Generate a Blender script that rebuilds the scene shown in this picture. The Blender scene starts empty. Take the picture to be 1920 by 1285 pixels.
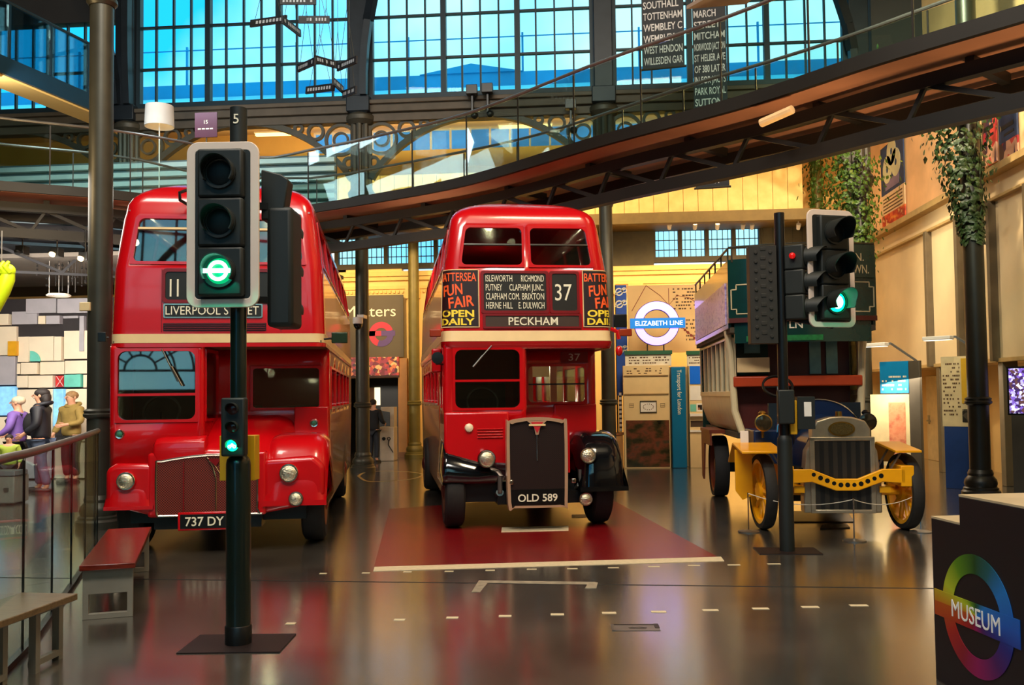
import bpy, bmesh, math, random
from mathutils import Vector, Matrix
random.seed(7)
C = bpy.context.scene
V = Vector
PI = math.pi
rad = math.radians

# ------------------------------------------------------------------ camera, world, lights, exposure
FPX, CAM_Z = 1750.0, 1.77
YAW, PITCH, ROLL, SHIFT = rad(4.8), rad(2.4), rad(-0.69), 26.5 / 1920
cam_d = bpy.data.cameras.new('camera')
cam = bpy.data.objects.new('camera', cam_d)
C.collection.objects.link(cam)
CAM_R = Matrix.Rotation(YAW, 3, 'Z') @ Matrix.Rotation(PI / 2 + PITCH, 3, 'X') @ Matrix.Rotation(ROLL, 3, 'Z')
cam.matrix_world = Matrix.Translation((0, 0, CAM_Z)) @ CAM_R.to_4x4()
cam_d.sensor_fit = 'HORIZONTAL'
cam_d.sensor_width = 36
cam_d.lens = 36 * FPX / 1920
cam_d.shift_y = SHIFT
cam_d.clip_end = 300
C.camera = cam
C.view_settings.view_transform = 'Standard'
C.view_settings.look = 'None'
C.view_settings.gamma = 1
C.view_settings.exposure = 0.0
C.view_settings.use_curve_mapping = False


def ray(px, py):
    return CAM_R @ V(((px - 960) / FPX, -(py - 642.5 - SHIFT * 1920) / FPX, -1))


def fl(px, py, z=0.0):            # where the line of sight meets height z
    v = ray(px, py)
    return V((0, 0, CAM_Z)) + v * ((z - CAM_Z) / v.z)


def pd(px, py, d):                # ... at distance d in front of the camera
    v = ray(px, py)
    f = V((-math.sin(YAW), math.cos(YAW), 0))
    return V((0, 0, CAM_Z)) + v * (d / v.dot(f))


def pyy(px, py, y):               # ... on the plane y
    v = ray(px, py)
    return V((0, 0, CAM_Z)) + v * (y / v.y)


def pxx(px, py, x):               # ... on the plane x
    v = ray(px, py)
    return V((0, 0, CAM_Z)) + v * (x / v.x)


def lin(c):
    return tuple((x / 255 / 12.92) if x / 255 <= 0.04045 else ((x / 255 + 0.055) / 1.055) ** 2.4 for x in c[:3])


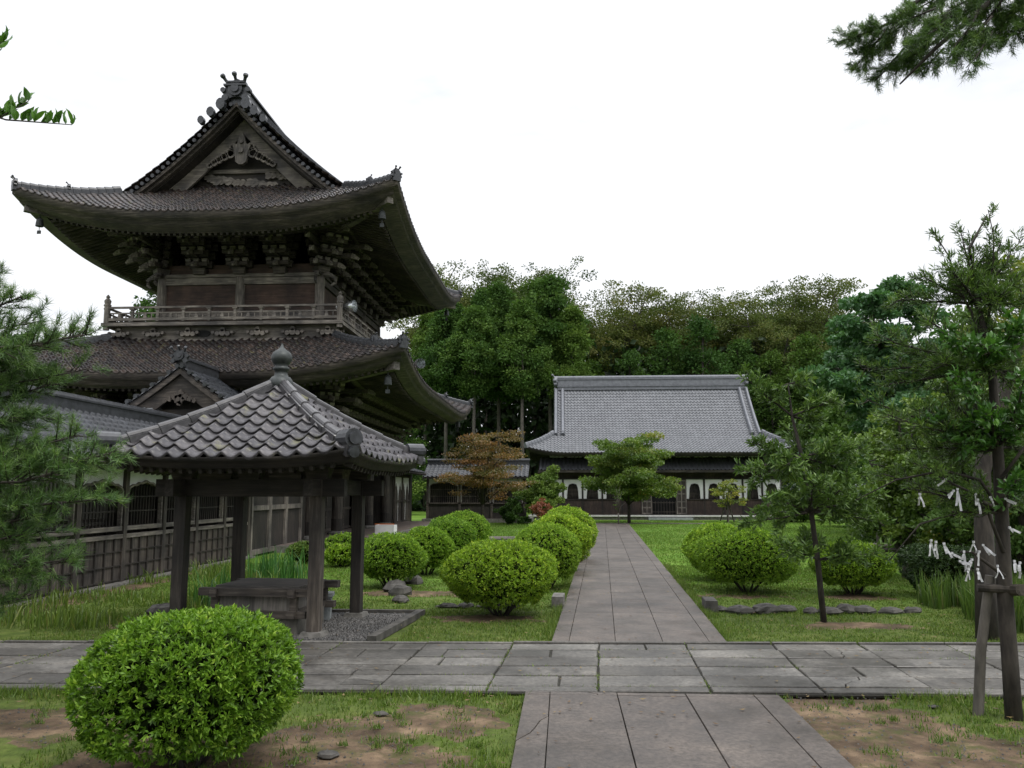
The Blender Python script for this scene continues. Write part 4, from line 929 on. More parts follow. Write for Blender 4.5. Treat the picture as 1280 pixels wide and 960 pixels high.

+ + + +

Without the pictures, write out the lines from the beginning of the entries through the line with "rad = math.radians".

> **SOLUTION TO THIS EXERCISE**
Generate a Blender script that rebuilds the scene shown in this picture. The Blender scene starts empty. Take the picture to be 1920 by 1285 pixels.
import bpy, bmesh, math, random
from mathutils import Vector, Matrix
random.seed(7)
C = bpy.context.scene
V = Vector
PI = math.pi
rad = math.radians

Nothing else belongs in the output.